* _Directions for this task_
Repeat exactly the stretch of lines from the line containing "K(CH, 'dark oblong" through the line containing "K(CH, 'dark slanting", both included, and nothing else.
* BEGIN Provided data *
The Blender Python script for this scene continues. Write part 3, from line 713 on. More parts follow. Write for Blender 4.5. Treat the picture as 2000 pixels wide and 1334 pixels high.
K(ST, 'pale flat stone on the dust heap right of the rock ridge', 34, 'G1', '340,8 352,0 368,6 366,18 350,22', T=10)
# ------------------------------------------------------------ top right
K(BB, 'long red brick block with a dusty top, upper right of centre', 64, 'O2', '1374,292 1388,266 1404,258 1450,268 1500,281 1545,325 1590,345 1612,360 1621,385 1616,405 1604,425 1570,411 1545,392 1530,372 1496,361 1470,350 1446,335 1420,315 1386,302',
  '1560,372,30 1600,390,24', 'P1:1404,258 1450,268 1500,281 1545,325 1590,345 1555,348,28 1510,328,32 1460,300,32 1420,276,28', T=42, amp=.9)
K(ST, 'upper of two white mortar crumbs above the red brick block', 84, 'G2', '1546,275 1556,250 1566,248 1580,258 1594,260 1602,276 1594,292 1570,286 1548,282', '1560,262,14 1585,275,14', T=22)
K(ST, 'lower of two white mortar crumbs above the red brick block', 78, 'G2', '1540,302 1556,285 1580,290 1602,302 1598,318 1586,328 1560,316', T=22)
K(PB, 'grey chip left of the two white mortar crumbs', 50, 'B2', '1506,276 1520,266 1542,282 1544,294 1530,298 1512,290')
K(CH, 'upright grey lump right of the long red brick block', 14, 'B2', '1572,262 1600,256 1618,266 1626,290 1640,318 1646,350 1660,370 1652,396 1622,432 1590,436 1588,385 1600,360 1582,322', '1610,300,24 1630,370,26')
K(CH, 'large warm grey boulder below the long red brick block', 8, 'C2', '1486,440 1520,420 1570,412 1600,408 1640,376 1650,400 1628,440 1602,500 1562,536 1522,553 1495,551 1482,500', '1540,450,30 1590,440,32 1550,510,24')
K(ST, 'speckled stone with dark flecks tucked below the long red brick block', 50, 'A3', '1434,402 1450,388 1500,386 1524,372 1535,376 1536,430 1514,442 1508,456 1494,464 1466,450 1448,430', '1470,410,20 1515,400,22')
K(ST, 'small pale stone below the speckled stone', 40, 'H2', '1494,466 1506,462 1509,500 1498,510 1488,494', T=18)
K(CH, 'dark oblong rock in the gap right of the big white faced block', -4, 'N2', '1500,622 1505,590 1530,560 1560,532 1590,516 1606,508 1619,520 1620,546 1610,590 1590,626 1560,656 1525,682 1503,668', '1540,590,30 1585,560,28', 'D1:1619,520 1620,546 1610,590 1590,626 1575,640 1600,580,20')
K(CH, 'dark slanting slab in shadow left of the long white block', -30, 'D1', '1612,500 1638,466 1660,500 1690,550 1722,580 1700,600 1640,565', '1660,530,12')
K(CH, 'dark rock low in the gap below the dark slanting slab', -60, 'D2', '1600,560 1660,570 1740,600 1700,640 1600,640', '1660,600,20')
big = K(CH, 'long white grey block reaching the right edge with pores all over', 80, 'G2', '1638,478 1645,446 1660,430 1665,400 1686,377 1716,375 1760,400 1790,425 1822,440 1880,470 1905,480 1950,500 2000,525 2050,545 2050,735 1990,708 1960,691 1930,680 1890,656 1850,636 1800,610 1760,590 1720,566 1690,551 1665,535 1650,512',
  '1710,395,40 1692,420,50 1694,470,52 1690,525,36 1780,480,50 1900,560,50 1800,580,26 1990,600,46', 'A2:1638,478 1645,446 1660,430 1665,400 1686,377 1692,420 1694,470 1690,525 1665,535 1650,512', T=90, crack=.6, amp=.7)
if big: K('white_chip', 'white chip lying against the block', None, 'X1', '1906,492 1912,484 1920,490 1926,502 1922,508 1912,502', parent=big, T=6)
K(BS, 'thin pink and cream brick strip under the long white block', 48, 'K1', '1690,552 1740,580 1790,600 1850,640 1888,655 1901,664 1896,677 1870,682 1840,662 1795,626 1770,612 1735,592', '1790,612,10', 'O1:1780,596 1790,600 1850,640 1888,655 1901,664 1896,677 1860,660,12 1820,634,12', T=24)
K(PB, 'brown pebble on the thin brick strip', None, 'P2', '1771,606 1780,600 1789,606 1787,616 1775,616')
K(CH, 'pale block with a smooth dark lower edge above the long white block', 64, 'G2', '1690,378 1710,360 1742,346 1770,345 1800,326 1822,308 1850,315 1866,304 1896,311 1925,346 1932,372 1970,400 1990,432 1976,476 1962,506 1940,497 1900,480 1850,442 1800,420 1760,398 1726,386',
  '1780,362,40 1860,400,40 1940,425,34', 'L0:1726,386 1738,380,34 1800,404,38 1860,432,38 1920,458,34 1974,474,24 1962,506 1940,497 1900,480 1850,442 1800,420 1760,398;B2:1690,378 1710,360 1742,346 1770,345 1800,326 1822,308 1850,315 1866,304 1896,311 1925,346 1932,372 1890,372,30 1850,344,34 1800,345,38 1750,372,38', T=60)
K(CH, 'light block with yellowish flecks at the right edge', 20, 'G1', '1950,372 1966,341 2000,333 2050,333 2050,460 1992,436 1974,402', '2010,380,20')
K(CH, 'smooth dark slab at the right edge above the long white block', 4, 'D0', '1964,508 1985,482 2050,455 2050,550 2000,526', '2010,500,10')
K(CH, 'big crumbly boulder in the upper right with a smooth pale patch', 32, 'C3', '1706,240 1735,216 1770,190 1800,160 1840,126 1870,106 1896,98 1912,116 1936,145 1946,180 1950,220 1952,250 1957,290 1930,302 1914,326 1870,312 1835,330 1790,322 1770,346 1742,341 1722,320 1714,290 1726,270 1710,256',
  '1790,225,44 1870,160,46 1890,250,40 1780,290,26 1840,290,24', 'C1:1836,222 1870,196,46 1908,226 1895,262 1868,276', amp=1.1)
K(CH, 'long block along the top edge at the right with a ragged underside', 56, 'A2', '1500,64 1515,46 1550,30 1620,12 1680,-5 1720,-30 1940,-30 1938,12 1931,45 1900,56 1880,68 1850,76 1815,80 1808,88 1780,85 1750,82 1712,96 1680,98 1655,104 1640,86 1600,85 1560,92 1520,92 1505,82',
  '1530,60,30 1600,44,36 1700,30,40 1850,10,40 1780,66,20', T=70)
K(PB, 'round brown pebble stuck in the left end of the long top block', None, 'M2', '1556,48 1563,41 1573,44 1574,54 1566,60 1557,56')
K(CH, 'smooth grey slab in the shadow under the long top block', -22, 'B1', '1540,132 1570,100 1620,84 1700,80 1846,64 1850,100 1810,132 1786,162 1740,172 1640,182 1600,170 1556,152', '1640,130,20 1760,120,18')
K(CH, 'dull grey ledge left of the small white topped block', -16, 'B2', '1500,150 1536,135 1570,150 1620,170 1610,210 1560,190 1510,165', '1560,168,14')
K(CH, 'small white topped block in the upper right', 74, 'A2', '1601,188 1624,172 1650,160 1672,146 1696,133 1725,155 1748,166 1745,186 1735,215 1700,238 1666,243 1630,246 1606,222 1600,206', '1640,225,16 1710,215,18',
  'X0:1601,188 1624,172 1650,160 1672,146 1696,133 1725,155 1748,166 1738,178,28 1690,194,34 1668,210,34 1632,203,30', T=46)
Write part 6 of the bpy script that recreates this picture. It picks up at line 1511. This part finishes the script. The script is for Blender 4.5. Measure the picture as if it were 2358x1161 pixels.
* END Provided data *
* _The reply_
K(CH, 'dark oblong rock in the gap right of the big white faced block', -4, 'N2', '1500,622 1505,590 1530,560 1560,532 1590,516 1606,508 1619,520 1620,546 1610,590 1590,626 1560,656 1525,682 1503,668', '1540,590,30 1585,560,28', 'D1:1619,520 1620,546 1610,590 1590,626 1575,640 1600,580,20')
K(CH, 'dark slanting slab in shadow left of the long white block', -30, 'D1', '1612,500 1638,466 1660,500 1690,550 1722,580 1700,600 1640,565', '1660,530,12')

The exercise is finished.